Creio que cabe ao Estado apoiar a arte cinematográfica. Não se pode pensar unicamente no dinheiro, porque o dinheiro não é único lucro que advém da produção de um filme. Quando fazemos um filme, um quadro, uma música, há um benefício cultural e social que daí advém que não se pode medir pelo número de espetadores. Por exemplo, a “Juventude em Marcha” [2006], do Pedro Costa, esteve em competição em Cannes, teve um percurso impressionante no estrangeiro e cá terá tido apenas umas centenas de espetadores. Mas é um filme que vai continuar a ser visto daqui a 30 ou 40 anos.
Então será difícil fugir aos subsídios…
Sim, mas há também uma ideia distorcida que importa corrigir de que os subsídios dos filmes portugueses vêm dos contribuintes. Não é verdade, os subsídios advêm da publicidade. Importa também salientar que mesmo os filmes estrangeiros são feitos com apoios do Estado. Até o cinema independente norte-americano, onde existe uma forte indústria cinematográfica, é feito com apoios estatais. Em França são muito poucos os filmes que são feitos sem apoios estatais… o que há é mais apoios.

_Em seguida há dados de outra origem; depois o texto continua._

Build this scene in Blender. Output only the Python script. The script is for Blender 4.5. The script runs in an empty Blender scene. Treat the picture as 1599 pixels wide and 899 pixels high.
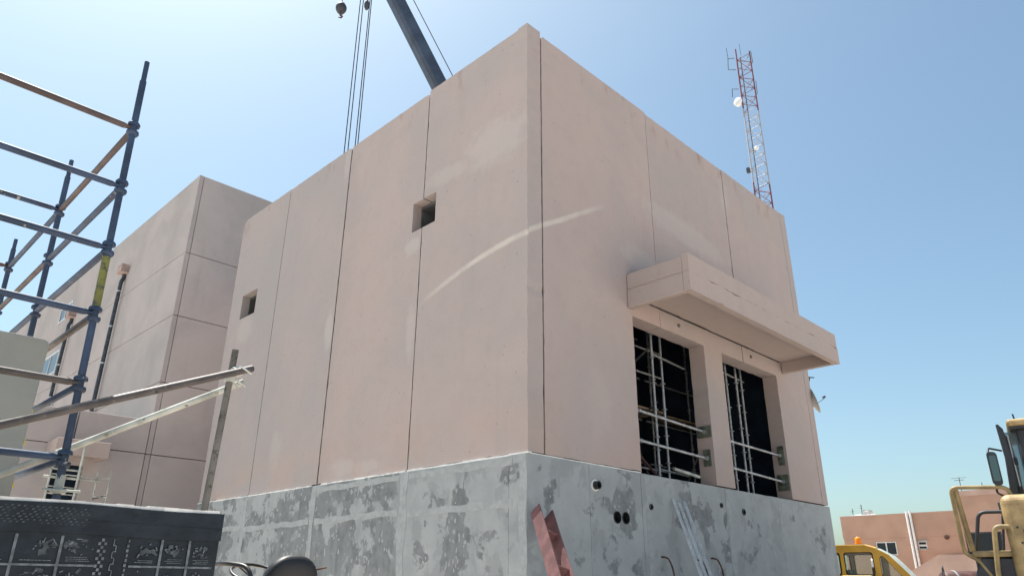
import bpy, math, random
from mathutils import Vector, Matrix
from mathutils.geometry import tessellate_polygon
R = math.radians
rnd = random.Random(7)
sc = bpy.context.scene
col = sc.collection

# ------------------------------------------------------------------ camera
# World axes follow the site grid: the near corner of the precast block is the
# origin, its short face runs along +X and its long face along +Y.
CAM = Vector((-7.238, -6.900, 1.6))
cd = bpy.data.cameras.new('camera')
cam = bpy.data.objects.new('camera', cd)
col.objects.link(cam)
ri = Vector((0.70459, -0.70958, 0.00699))
up = Vector((-0.27305, -0.26201, 0.92563))
fw = Vector((0.65498, 0.65410, 0.37836))
m = Matrix((ri, up, -fw)).transposed().to_4x4()
m.translation = CAM
cam.matrix_world = m
cd.sensor_fit = 'HORIZONTAL'
cd.sensor_width = 36
cd.lens = 36 * 1126.6 / 1599
cd.clip_start = 0.05
cd.clip_end = 3000
sc.camera = cam

# ------------------------------------------------------------------ sky and sun
SUN_EL, SUN_OFF = R(67), R(0.9)        # high sun, almost in the plane of the long face
w = bpy.data.worlds.new('World')
sc.world = w
w.use_nodes = True
wn, wl = w.node_tree.nodes, w.node_tree.links
bg = wn['Background']
sky = wn.new('ShaderNodeTexSky')
sky.sky_type = 'NISHITA'
sky.sun_disc = False
sky.sun_elevation = SUN_EL
sky.sun_rotation = -SUN_OFF
sky.altitude = 0
sky.air_density = 1.0
sky.dust_density = 2.2
sky.ozone_density = 1.0
wb = wn.new('ShaderNodeMix')            # the phone's white balance, one factor for the whole sky
wb.data_type = 'RGBA'
wb.blend_type = 'MULTIPLY'
wb.inputs[0].default_value = 1
wb.inputs[7].default_value = (0.86, 0.985, 0.925, 1)
wl.new(sky.outputs[0], wb.inputs[6])
wl.new(wb.outputs[2], bg.inputs[0])
bg.inputs[1].default_value = 0.092
sd = bpy.data.lights.new('sun', 'SUN')
sd.energy = 5.0
sd.angle = R(0.53)
sd.color = (1.0, 0.95, 0.87)
so = bpy.data.objects.new('sun', sd)
col.objects.link(so)
sdir = Vector((-math.sin(SUN_OFF) * math.cos(SUN_EL), math.cos(SUN_OFF) * math.cos(SUN_EL), math.sin(SUN_EL)))
so.rotation_euler = sdir.to_track_quat('Z', 'Y').to_euler()
so.location = sdir * 60
sc.view_settings.view_transform = 'Standard'
sc.view_settings.look = 'None'
sc.view_settings.gamma = 1
sc.view_settings.use_curve_mapping = False
sc.view_settings.exposure = 1.05
sc.cycles.max_bounces = 8
sc.cycles.use_denoising = True

# ------------------------------------------------------------------ helpers
ROOT = {}


class MB:
    """collects shapes; build() links them as one mesh object"""
    def __init__(s):
        s.v, s.f = [], []

    def add(s, v, f):
        o = len(s.v)
        s.v += [Vector(p) for p in v]
        s.f += [tuple(i + o for i in q) for q in f]
        return s

    def box(s, lo, hi):
        (a, b, c), (d, e, g) = lo, hi
        return s.add([(a, b, c), (d, b, c), (d, e, c), (a, e, c), (a, b, g), (d, b, g), (d, e, g), (a, e, g)],
                     [(0, 3, 2, 1), (4, 5, 6, 7), (0, 1, 5, 4), (1, 2, 6, 5), (2, 3, 7, 6), (3, 0, 4, 7)])

    def bar(s, p0, p1, wx, wy, upv=(0, 0, 1)):
        """rectangular bar from p0 to p1"""
        p0, p1 = Vector(p0), Vector(p1)
        t = (p1 - p0).normalized()
        a = t.cross(Vector(upv))
        if a.length < 1e-4:
            a = t.cross(Vector((1, 0, 0)))
        a.normalize()
        b = a.cross(t)
        vs = []
        for p in (p0, p1):
            for i, j in ((-1, -1), (1, -1), (1, 1), (-1, 1)):
                vs.append(p + a * i * wx / 2 + b * j * wy / 2)
        return s.add(vs, [(0, 1, 2, 3), (7, 6, 5, 4), (0, 4, 5, 1), (1, 5, 6, 2), (2, 6, 7, 3), (3, 7, 4, 0)])

    def path(s, pts, r, n=10, closed=False, caps=True):
        pts = [Vector(p) for p in pts]
        N = len(pts)
        rr = r if isinstance(r, (list, tuple)) else [r] * N
        prev = None
        rings = []
        o = len(s.v)
        for i, p in enumerate(pts):
            if closed:
                t = pts[(i + 1) % N] - pts[i - 1]
            else:
                t = pts[min(i + 1, N - 1)] - pts[max(i - 1, 0)]
            t.normalize()
            if prev is None:
                a = t.cross(Vector((0, 0, 1)))
                if a.length < 1e-3:
                    a = t.cross(Vector((0, 1, 0)))
            else:
                a = prev - t * prev.dot(t)
            a.normalize()
            prev = a
            b = t.cross(a)
            for k in range(n):
                q = 2 * math.pi * k / n
                s.v.append(p + (a * math.cos(q) + b * math.sin(q)) * rr[i])
        for i in range(N if closed else N - 1):
            j = (i + 1) % N
            for k in range(n):
                l = (k + 1) % n
                s.f.append((o + i * n + k, o + i * n + l, o + j * n + l, o + j * n + k))
        if caps and not closed:
            s.f.append(tuple(o + k for k in reversed(range(n))))
            s.f.append(tuple(o + (N - 1) * n + k for k in range(n)))
        return s

    def tube(s, p0, p1, r, n=12):
        return s.path([p0, p1], r, n)

    def pipe(s, p0, p1, r, ri, n=14):
        """hollow pipe"""
        p0, p1 = Vector(p0), Vector(p1)
        t = (p1 - p0).normalized()
        a = t.cross(Vector((0, 0, 1)))
        if a.length < 1e-3:
            a = t.cross(Vector((0, 1, 0)))
        a.normalize()
        b = t.cross(a)
        o = len(s.v)
        for p, q in ((p0, r), (p1, r), (p1, ri), (p0, ri)):
            for k in range(n):
                g = 2 * math.pi * k / n
                s.v.append(p + (a * math.cos(g) + b * math.sin(g)) * q)
        for i in range(4):
            j = (i + 1) % 4
            for k in range(n):
                l = (k + 1) % n
                s.f.append((o + i * n + k, o + i * n + l, o + j * n + l, o + j * n + k))
        return s

    def lathe(s, prof, origin, axis=(0, 0, 1), n=16):
        """prof: (radius, height) list, closed at both ends"""
        t = Vector(axis).normalized()
        a = t.cross(Vector((0, 0, 1)))
        if a.length < 1e-3:
            a = t.cross(Vector((0, 1, 0)))
        a.normalize()
        b = t.cross(a)
        o = len(s.v)
        og = Vector(origin)
        for r, h in prof:
            for k in range(n):
                q = 2 * math.pi * k / n
                s.v.append(og + t * h + (a * math.cos(q) + b * math.sin(q)) * max(r, 1e-4))
        for i in range(len(prof) - 1):
            for k in range(n):
                l = (k + 1) % n
                s.f.append((o + i * n + k, o + i * n + l, o + (i + 1) * n + l, o + (i + 1) * n + k))
        s.f.append(tuple(o + k for k in reversed(range(n))))
        s.f.append(tuple(o + (len(prof) - 1) * n + k for k in range(n)))
        return s

    def slab(s, outer, holes, axis, lo, hi):
        """outline with holes (2-D lists) extruded along an axis: X -> (y,z), Y -> (x,z), Z -> (x,y)"""
        loops = [outer] + list(holes)
        pts = [p for L in loops for p in L]

        def mk(p, h):
            return {'X': (h, p[0], p[1]), 'Y': (p[0], h, p[1]), 'Z': (p[0], p[1], h)}[axis]
        tri = tessellate_polygon([[Vector((p[0], p[1], 0)) for p in L] for L in loops])
        n = len(pts)
        vs = [mk(p, lo) for p in pts] + [mk(p, hi) for p in pts]
        fs = []
        for t in tri:
            fs.append(tuple(t))
            fs.append(tuple(i + n for i in reversed(t)))
        b = 0
        for L in loops:
            for i in range(len(L)):
                j = (i + 1) % len(L)
                fs.append((b + i, b + j, b + j + n, b + i + n))
            b += len(L)
        return s.add(vs, fs)

    def build(s, name, mat, parent=None, world=True, smooth=None, bevel=0, tone=None, seg=1):
        off = Vector((0, 0, 0))
        if parent is not None and world:
            off = ROOT.get(parent.name, Vector((0, 0, 0)))
        me = bpy.data.meshes.new(name)
        me.from_pydata([tuple(v - off) for v in s.v], [], s.f)
        import bmesh
        bm = bmesh.new()
        bm.from_mesh(me)
        bmesh.ops.recalc_face_normals(bm, faces=bm.faces)
        bm.to_mesh(me)
        bm.free()
        if smooth:
            me.shade_smooth()
            me.set_sharp_from_angle(angle=R(smooth))
        me.materials.append(M[mat] if isinstance(mat, str) else mat)
        o = bpy.data.objects.new(name, me)
        col.objects.link(o)
        if parent is not None:
            o.parent = parent
            ROOT[o.name] = off
        if bevel:
            b = o.modifiers.new('bevel', 'BEVEL')
            b.width = bevel
            b.segments = seg
            b.limit_method = 'ANGLE'
            b.angle_limit = R(35)
        if tone is not None:
            o['tone'] = float(tone)
        return o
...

Em Portugal começam a surgir mais cursos de cinema, para além do conservatório. E, sobretudo em Lisboa, há novos espaços que exibem regularmente filmes independentes, como nas sessões Shortcutz, no Bicaense. Isso pode contribuir para fomentar o cinema português?
Sim, há novas formas de difusão, para além das salas de cinema, como é o caso dos festivais, e as novas tecnologias facilitam muito em termos de realização. É claro que, quanto mais gente houver a produzir e a fazer cinema mais possibilidade há de surgirem coisas boas.
Como descreves o cinema português atual?
Acho que é um milagre, em relação ao reduzido número de filmes que são realizados. Produzimos apenas 7 a 10 longas metragem por ano mas temos sempre um ou dois filmes interessantes, o que é um rácio surpreendente.
Vais muito ao cinema?
Agora não tanto porque tenho estado a trabalhar dia e noite em filmes e quando acabo não tenho muita vontade de ver mais imagens. Mas de qualquer forma não sou um cinéfilo, vou ao cinema frequentemente mas nunca fui um cinéfilo.